Ralf Witthaus
Den Gestrauchelten
Den Gestrauchelten versteht sich als „Denkmal“ für Obdachlose. Es ist eine performative Intervention in den Grünflächen des Hansaplatzes und zeigt Fragmente der Namen von Wohnungslosen im Hansaviertel als Rasenmäher-Zeichnungen im öffentlichen Raum: Buchstabenzwischenräume werden stark vergrößert und als grafische Formen in möglichst viele Grünflächen rund um den Hansaplatz geschnitten.
Das Hansaviertel ist eine gesellschaftliche Vision der Stadt von morgen. Als die ersten Wohnungen 1957 bezogen wurden, waren sie als Prestigeobjekte deutlich teurer als an anderen Orten. Niedrigverdienende findet man unter den Mieter*innen im Hansaviertel auch heute kaum. Gleichzeitig ist die Anwesenheit von wohnungslosen, alkohol- und drogenabhängigen Menschen in diesem Viertel unübersehbar. Sie leben in den Grünanlagen und überall dort, wo sie trocken übernachten können. Es ist unschwer zu erkennen, dass die städteplanerische Vision des Hansaviertels und die wachsende Obdachlosigkeit in der Gegenwart weit auseinanderklaffen. Das Denkmal für „die Gestrauchelten“ soll das Bewusstsein wecken, dass es eine Struktur braucht, die die Gestrauchelten auffängt und ihnen bessere Chancen auf ein würdevolleres Leben gibt.

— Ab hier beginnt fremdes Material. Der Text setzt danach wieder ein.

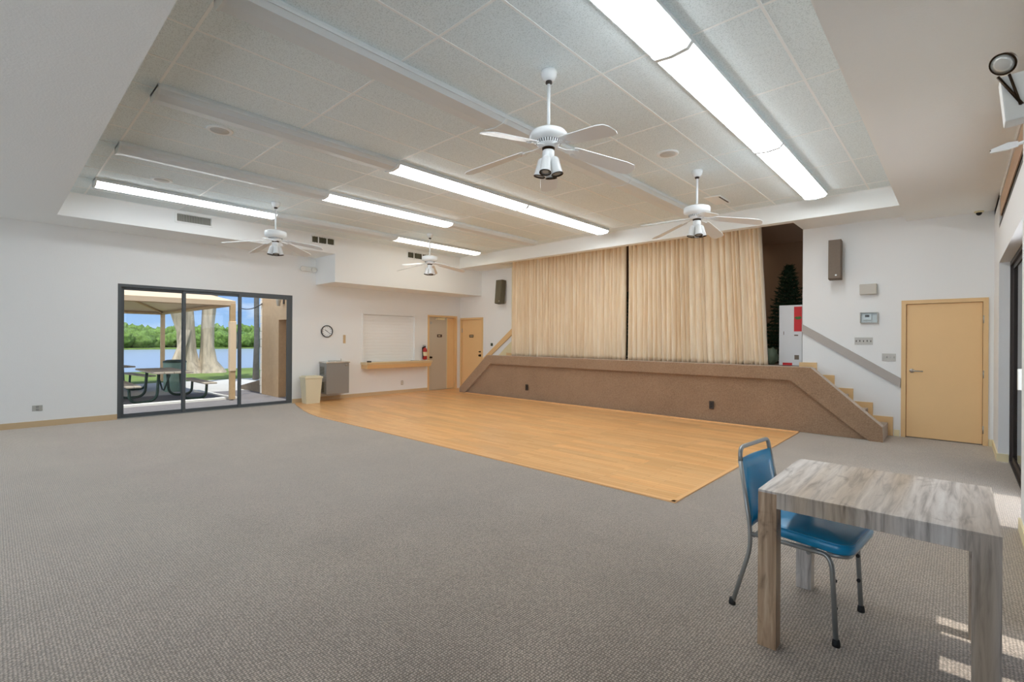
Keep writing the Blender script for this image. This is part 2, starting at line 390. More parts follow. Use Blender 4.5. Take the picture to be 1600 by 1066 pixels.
# right wall
b = MB()
R_OP = [(5.4, 8.36, 0, 2.42), (.2, 3.45, 0, 2.42), (-2.7, -.6, 0, 2.42)]
wall_x(b, XW, XW+.2, YB, YW+.2, 2.84, R_OP)
wall_x(b, XW, XW+.2, YB, YW+.2, 2.84, R_OP) if False else None
for (a, c) in ((YB, -2.7), (-.6, .2), (3.45, 5.4), (8.36, YW+.2)): b.box(XW, XW+.2, a, c, 2.84, 3.75)
b.box(XW, XW+.2, YB, YW, 3.2, 3.75)
struct(b.build('wall_right', M_WALL), 'white painted right wall with bronze sliding door and clerestory', 'wall')
b = MB(); y0, y1 = YB-.2, YB; N_OP = [(-10.4, -7.0, 0, 3.0), (-6.7, -3.3, 0, 3.0), (-3.0, -.0, 0, 3.0)]; wall_y(b, YB-.2, YB, XL-T, XW+.2, 3.75, N_OP); y0, y1 = YW, YW+.2; struct(b.build('wall_near', M_WALL), 'white wall behind the viewpoint', 'wall')  # openings made for the added glass doors that let daylight in
# soffits, bulkhead, header
b = MB()
b.box(XL, XF, YB, YW, ZS, 3.75); b.box(XR, XW, YB, YW, ZS, 3.75)
b.box(XF, XR, YB, YN, ZS, 3.75); b.box(XF, XR, YH, YH+.16, ZH, 3.75); b.box(XF, -8.62, YH+.16, YW, ZH, 3.75); b.box(-1.97, XR, YH+.16, YW, ZH, 3.75); b.box(-8.62, -1.97, YH+.16, YW, 3.7, 3.75)
struct(b.build('ceiling_soffit', M_CEIL), 'painted dropped soffit around the tiled ceiling recess', 'ceiling')
b = MB(); b.box(XL, XF+.0045, 5.085, YW, 2.672, ZC+.02)
struct(b.build('wall_bulkhead', M_WALL), 'white boxed bulkhead hanging over the serving shutter', 'wall')
b = MB(); t_ = .012
b.box(XF-.001, XF+.004, YN, 5.085, ZS+.0005, ZC)
struct(b.build('trim_1', M_WALL), 'white fascia strip on the left side of the ceiling recess', 'trim')
# ceiling tiles + grid in one mesh
b = MB(); b.box(XF, XR, YN, YH, ZC, ZC+.1)
gx = [GX+.6096*i for i in range(-11, 4)]; gy = [GY+1.2192*j for j in range(-2, 5)]
for x in gx: b.box(x-.010, x+.010, YN, YH, ZC-.003, ZC+.001, 1)
for y in gy:
    xs = [XF]+gx+[XR]
    for a, c in zip(xs, xs[1:]): b.box(a+.010, c-.010, y-.010, y+.010, ZC-.003, ZC+.001, 1)
for (x0, x1, yy0, yy1) in ((XF, XF+.02, YN, YH), (XR-.02, XR, YN, YH), (XF, XR, YN, YN+.02), (XF, XR, YH-.02, YH)): b.box(x0, x1, yy0, yy1, ZC-.005, ZC+.001, 1)
struct(b.build('ceiling', [M_TILE, M_TBAR]), 'white acoustic tile ceiling with metal grid', 'ceiling')
b = MB(); b.box(XL-.6, XW+.2, YB-.3, 13, 3.76, 3.95)
struct(b.build('roof', M_CONC), 'flat roof slab over the hall', 'roof')
# dance floor
b = MB()
poly = [(-1.85, 4.155), (-1.85, 8.69), (-9.97, 8.69), (-9.97, YW), (XL, YW), (XL, 4.62), (-10.38, 4.47), (-9.62, 4.28), (-9.08, 4.17), (-8.63, 4.12), (-7.0, 4.14)]
b.prism(poly, 'z', 0, .008)
o = b.build('dance_floor', M_LAM); struct(o, 'honey-coloured laminate dance floor laid before the stage', 'floor')
b = MB()
edge = [(-10.42, 4.49), (-9.62, 4.27), (-9.08, 4.16), (-8.63, 4.11), (-7.0, 4.13), (-1.85, 4.145)]
for (a, c) in zip(edge, edge[1:]):
    d = (Vector(c)-Vector(a)).normalized(); nn = Vector((-d.y, d.x))*.045
    b.prism([a, c, (c[0]+nn.x, c[1]+nn.y), (a[0]+nn.x, a[1]+nn.y)], 'z', .0, .013)
b.box(-9.7, -1.85, 8.655, 8.70, 0, .022)
b.box(-1.885, -1.845, 4.145, 8.70, 0, .013)
struct(b.build('trim_2', M_LAMTRIM), 'pale edging strip around the laminate dance floor', 'trim')
# baseboards
b = MB()
for (a, c) in ((YB, 1.53), (4.56, 8.28)): b.box(XL, XL+.014, a, c, 0, .095)
struct(b.build('baseboard_left', M_BASE), 'tan baseboard along the left wall', 'baseboard')
b = MB(); b.box(-.73, -.66, YW-.014, YW, 0, .095); b.box(.31, XW, YW-.014, YW, 0, .095)
struct(b.build('baseboard_far', M_CREAM), 'cream baseboard beside the tan door on the far wall', 'baseboard')
b = MB()
for (a, c) in ((8.36, YW), (3.45, 5.4)): b.box(XW-.014, XW, a, c, 0, .095)
b.box(XW-.014, XW+.09, 8.346, 8.36, 0, .095); b.box(XW-.014, XW+.09, 5.4, 5.414, 0, .095)
struct(b.build('baseboard_right', M_CREAM), 'cream baseboard along the right wall', 'baseboard')

# ================================================================== DOORS
def room_door(name, label, axis, pos, a, c, h, frame_w=.055, hinge_at='hi', leaf_inset=.035):
    """door in a wall; axis 'y': far wall (plane y=pos), axis 'x': left wall (plane x=pos). a..c = outer frame extents"""
    r = empty(name, ((a+c)/2, pos, 0) if axis == 'y' else (pos, (a+c)/2, 0)); struct(r, label, 'door')
    w = (c-a)/2
    if axis == 'x': r.rotation_euler.z = PI/2
    # local frame: x along wall, -y towards the room
    b = MB(); b.prism([(-w, 0), (-w, h), (w, h), (w, 0), (w-frame_w, 0), (w-frame_w, h-frame_w), (-w+frame_w, h-frame_w), (-w+frame_w, 0)], 'y', -.018, .10)
    b.build('door_frame', M_TAN, r)
    b = MB(); b.bbox(-w+frame_w+.004, w-frame_w-.004, leaf_inset-.02, leaf_inset+.02, .012, h-frame_w-.004, .003)
    b.build('door_leaf', M_DOOR, r)
    return r, w
d1, w1 = room_door('door_1', 'tan flush door at the foot of the right stage stairs', 'y', YW, -.645, .305, 2.075)
for z in (.219, .999, 1.771):
    MB().lathe([(.009, -.055), (.009, .055)], (w1-.05, -.012, z), 10).build('hinge', M_CHROME, d1)
b = MB(); b.lathe([(.03, 0), (.03, .012), (.024, .018), (.012, .02), (.011, .05)], (-w1+.125, .015, 1.01), 20, (0, -1, 0))
b.tube(arc([(-w1+.125, -.035, 1.01), (-w1+.15, -.045, 1.012), (-w1+.255, -.04, 1.008)], .02), .0095, 10)
b.build('lever_handle', M_CHROME, d1)
d2, w2 = room_door('door_2', 'tan door with small maroon sign left of the stage', 'y', YW, -10.825, -9.86, 2.065)
for z, rr in ((1.09, .018), (.985, .03)):
    MB().lathe([(rr*1.2, 0), (rr*1.2, .01), (rr*.5, .015), (rr*.5, .03), (rr*.9, .036), (rr*.95, .05), (rr*.5, .06)], (w2-.13, .015, z), 16, (0, -1, 0)).build('door_knob', M_BRASS, d2)
def door_sign(par, x, z, y, mk):
    b = MB(); b.bbox(x-.085, x+.085, y-.008, y, z-.038, z+.038, .002); sg = b.build('door_sign', M_SIGN, par)
    b = MB(); xx = x-.055
    for wd in mk: b.box(xx, xx+wd, y-.0095, y-.008, z-.012, z+.014); xx += wd+.008
    b.build('sign_lettering', M_CREAM, sg)
door_sign(d2, -.02, 1.535, .015, (.018, .02, .018, .02, .016))
b = MB(); b.box(-w2+.06, -w2+.075, -.01, .012, 1.64, 1.76); b.build('hinge', M_CHROME, d2)
# door in the left wall near the corner: frame, leaf ajar, side leaf
d3 = empty('door_3', (XL, 8.8, 0), PI/2); struct(d3, 'grey-cream door with dark sign in the left wall beside the corner', 'door')
w3 = .53
b = MB(); b.prism([(-w3, 0), (-w3, 2.115), (w3, 2.115), (w3, 0), (w3-.055, 0), (w3-.055, 2.06), (-w3+.05, 2.06), (-w3+.05, 0)], 'y', -.018, .10)
b.build('door_frame', M_TAN, d3)
M_DGREY = mat('greyish_door', (196, 184, 164), .45)
b = MB(); b.bbox(-w3+.055, .165, .012, .052, .012, 2.05, .003); b.build('door_leaf', M_DGREY, d3)
b = MB(); b.bbox(.185, w3-.06, .06, .10, .012, 2.05, .003); b.build('side_leaf', M_DOOR, d3)
b = MB(); b.box(.165, .19, .02, .09, .012, 2.05); b.build('meeting_stile', M_CREAM, d3)
b = MB(); b.lathe([(.03, 0), (.03, .008), (.012, .015), (.012, .035), (.027, .042), (.028, .055), (.01, .065)], (-w3+.115, .012, .93), 16, (0, -1, 0)); b.build('door_knob', M_BRASS, d3)
b = MB(); b.bbox(-.23, .05, -.045, .012, 1.99, 2.04, .006); b.tube([(-.1, -.03, 2.04), (.1, -.02, 2.07)], .008, 8); b.build('door_closer', M_CREAM, d3)
b = MB(); b.bbox(-w3+.09, -w3+.15, .0, .013, 1.86, 1.93, .002); b.build('latch_plate', M_GREYPL, d3)
door_sign(d3, -.1, 1.535, .012, (.018, .03, .018))

# sliding glass doors, left
d4 = empty('door_4', (XL, 3.045, 0), PI/2); struct(d4, 'three-panel bronze sliding glass door looking out to the lake', 'door')
W4 = 1.515; H4 = 2.39
b = MB(); b.prism([(-W4, 0), (-W4, H4), (W4, H4), (W4, 0), (W4-.05, 0), (W4-.05, H4-.05), (-W4+.05, H4-.05), (-W4+.05, 0)], 'y', .01, .13)
b.box(-W4+.05, W4-.05, .01, .13, 0, .025); b.build('outer_frame', M_FRAME, d4)
M_TRACK = mat('track_alu', (190, 190, 186), .35, .7)
b = MB(); b.box(-W4, W4, -.02, .012, 0, .014); b.build('threshold', M_TRACK, d4)
for k, (a, c, yy) in enumerate(((-W4+.05, -.535+.04, .085), (-.535-.0, .435+.045, .055), (.435-.0, W4-.05, .025))):
    p = MB(); sw = .05
    p.prism([(a, .025), (a, H4-.05), (c, H4-.05), (c, .025), (c-sw, .025), (c-sw, H4-.05-sw), (a+sw, H4-.05-sw), (a+sw, .025)], 'y', yy-.015, yy+.015)
    p.box(a+sw, c-sw, yy-.015, yy+.015, .025, .075)
    pf = p.build('sliding_panel', M_FRAME, d4)
    MB().box(a+sw, c-sw, yy-.003, yy+.003, .075, H4-.05-sw).build('glass_pane', M_GLASS, pf)
b = MB(); b.box(W4-.12, W4-.05, .0, .03, .03, H4-.05); b.build('stacked_stile', M_FRAME, d4)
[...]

Wenn viele Grundbesitzer und ehrenamtliche Helfer mitmachen, sollte das Kunstwerk vom Hansaplatz aus in weitere Grünflächenbereiche des Hansaviertels vorstoßen. Mit dem Kunstwerk wird Platz für etwas geschaffen, das keinen Platz in der Gesellschaft findet: Menschen, die genauso Nachbarn sind, wie die Menschen, die nebenan Klingelschilder besitzen.
Das „Denkmal“ ist dabei nur für einen Moment sichtbar. Die Zeichnungen im Rasen wachsen innerhalb von wenigen Wochen komplett wieder zu. Das Kunstprojekt ist im Kern eine soziale Intervention. Das Gespräch mit Anwohner*innen, Passant*innen und Gestrandeten ist integraler Bestandteil der Arbeit. Die Arbeit selber wird im schwarzen Anzug mit Rasenmähern und Motorsensen durchgeführt. In der Vergangenheit sind oft Menschen dazugestoßen, um mitzumachen, manchmal Anwohner*innen, meistens aber begeisterte ehrenamtliche Helfer*innen aus der Ferne. Sie unterstützen diese Projekte seit Jahren und sind Teil des performativen Prozesses. Dieser wird begleitend durch einen Fotografen dokumentiert, da alles, was auf dem Weg passiert, Teil des Kunstprojekts ist.